Louis Bertrand Castel (5 November 1688[1] [2] – 11 January 1757[3] [4]) was a French mathematician born in Montpellier, who entered the order of the Jesuits in 1703. Having studied literature, he afterwards devoted himself entirely to mathematics and natural philosophy. After moving from Toulouse to Paris in 1720,[5] at the behest of Bernard de Fontenelle, Castel acted as the science editor of the Jesuit Journal de Trévoux.[6]
He wrote several scientific works, that which attracted most attention at the time being his French: Optique des couleurs (1740), or treatise on the melody of colours. He also wrote French: Traité de physique sur la pesanteur universelle des corps (1724), French: Mathématique universelle (1728), and a critical account of the system of Sir Isaac Newton in 1743.
Castel wrote on areas as wide-ranging as physics, mathematics, morals, aesthetics, theology and history. His philosophical approach attempted to reconcile fields and viewpoints. Castel based much of his work on analogical thinking, seeking to understand the physical and moral worlds through the discovery of analogies.[4]
Castel's first major published work was his Traité de physique de la pesanteur universelle des corps (1724). He first attempted to systematise physical phenomena, through the mechanical action of universal gravity. He then considered a mechanistic world-view's shortcomings, from a theological and metaphysical perspective. He held humanity as central to natural philosophy, in that humans are embodied spirits whose actions, chosen with free will, affect the world around them and each other. In emphasising free will and the actions of mankind Castel attempted to counter deterministic views of man and nature.[4]
Castel considered that true science should focus on readily experienced and described phenomena. His emphasis on the description and analysis of the perceived world was consistent with analogic thinking and phenomenal explanation. Castel actively opposed the idea of a science based on experimental methods, instruments, speculation and theorising.[4]
Early on, Castel illustrated his optical theories with a proposal for a Clavecin pour les yeux (Ocular Harpsichord, 1725). A new series of articles, published in the Mercure de France in 1735, gave his idea wider currency.[7] In 1739 the German composer Telemann went to France to see Castel's Ocular Harpsichord for himself. He ended up composing several pieces for it, as well as writing a description of it.[8]

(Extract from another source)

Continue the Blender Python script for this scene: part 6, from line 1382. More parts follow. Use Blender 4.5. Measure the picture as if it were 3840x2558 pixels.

The ocular harpsichord had sixty small coloured glass panes, each with a curtain that opened when a key was struck. A second, improved model of the harpsichord was demonstrated for a small audience in December 1754. Pressing a key caused a small shaft to open, in turn allowing light to shine through a piece of stained glass.[9] [10] Castel thought of colour-music as akin to the lost language of paradise, where all men spoke alike, and he claimed that thanks to his instrument's capacity to paint sounds, even a deaf listener could enjoy music.[11]
It was in 1740 that Louis Bertrand Castel published a criticism of Newton's spectral description of prismatic colour[12] in which he observed that the colours of white light split by a prism depended on the distance from the prism, and that Newton was looking at a special case. It was an argument that Goethe later developed in his Theory of Colours.[13]